Si tratta di un ruolo di grande centralità. Occorre ritagliare sempre più spazio e investire fortemente sull’educazione alla pace e alla comprensione delle dinamiche internazionali fin dalle scuole. Le giovani generazioni sono un terreno fertile per trasmettere valori positivi, e gli strumenti esistono. Parlo non solo come docente, ma anche come coordinatore Erasmus del mio Dipartimento: la mobilità internazionale studentesca, ad esempio, favorisce l’apertura verso altri punti di vista, l’incontro con culture diverse e l’adattamento verso regole differenti, che possono davvero fare la differenza.

Vedo nei ragazzi che tornano da esperienze all’estero una maggiore consapevolezza, una mentalità più aperta, un approccio più dialogante. Dobbiamo incentivare questi percorsi, anche a livello di scuole superiori. Solo così si può costruire una società capace di comprendere le dinamiche internazionali e promuovere la pace.

Alla luce degli ultimi sviluppi in Medio Oriente e del perdurare del conflitto in Ucraina, quanto hanno influito e influiscono le pressioni della società civile per la pace?

Penso che il ruolo della società civile sia stato (e sarà) fondamentale. Gli sforzi emersi nella comunità internazionale, le pressioni politiche che hanno esercitato gli Stati e le organizzazioni internazionali, in primis con le sanzioni attraverso l’esercizio di contromisure e con azioni politiche e diplomatiche da più fronti, in realtà non avrebbero la stessa incisività, se non fossero accompagnate da fattivi riscontri nella società civile. Una forte movimentazione, che deve sempre mantenersi nei canali pacifici della non violenza, ha un forte peso, poiché in democrazia, la legittimità dell’azione politica passa dal consenso popolare. La nostra Costituzione, come molte altre, afferma che la sovranità appartiene al popolo.
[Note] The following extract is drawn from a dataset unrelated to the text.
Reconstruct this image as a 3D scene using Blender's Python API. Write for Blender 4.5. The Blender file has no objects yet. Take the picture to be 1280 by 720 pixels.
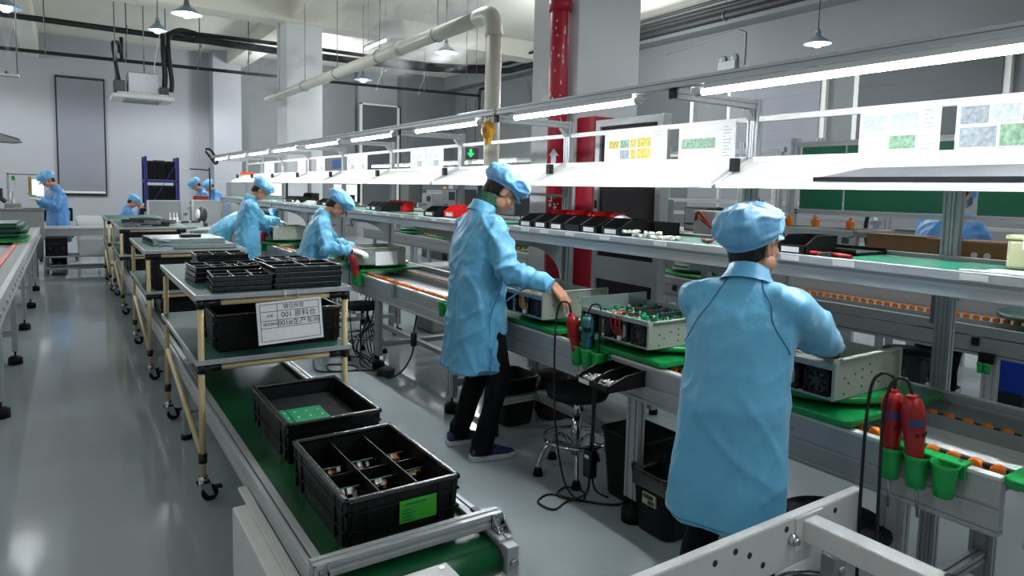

Dunque, una società civile attenta, informata e partecipe può contribuire in modo decisivo a orientare l’azione degli Stati verso la ricerca della pace. Non è detto che ciò basti da solo a risolvere i conflitti, ma è un elemento che rafforza le possibilità di una soluzione duratura, fondata su regole comuni e sulla legalità internazionale”.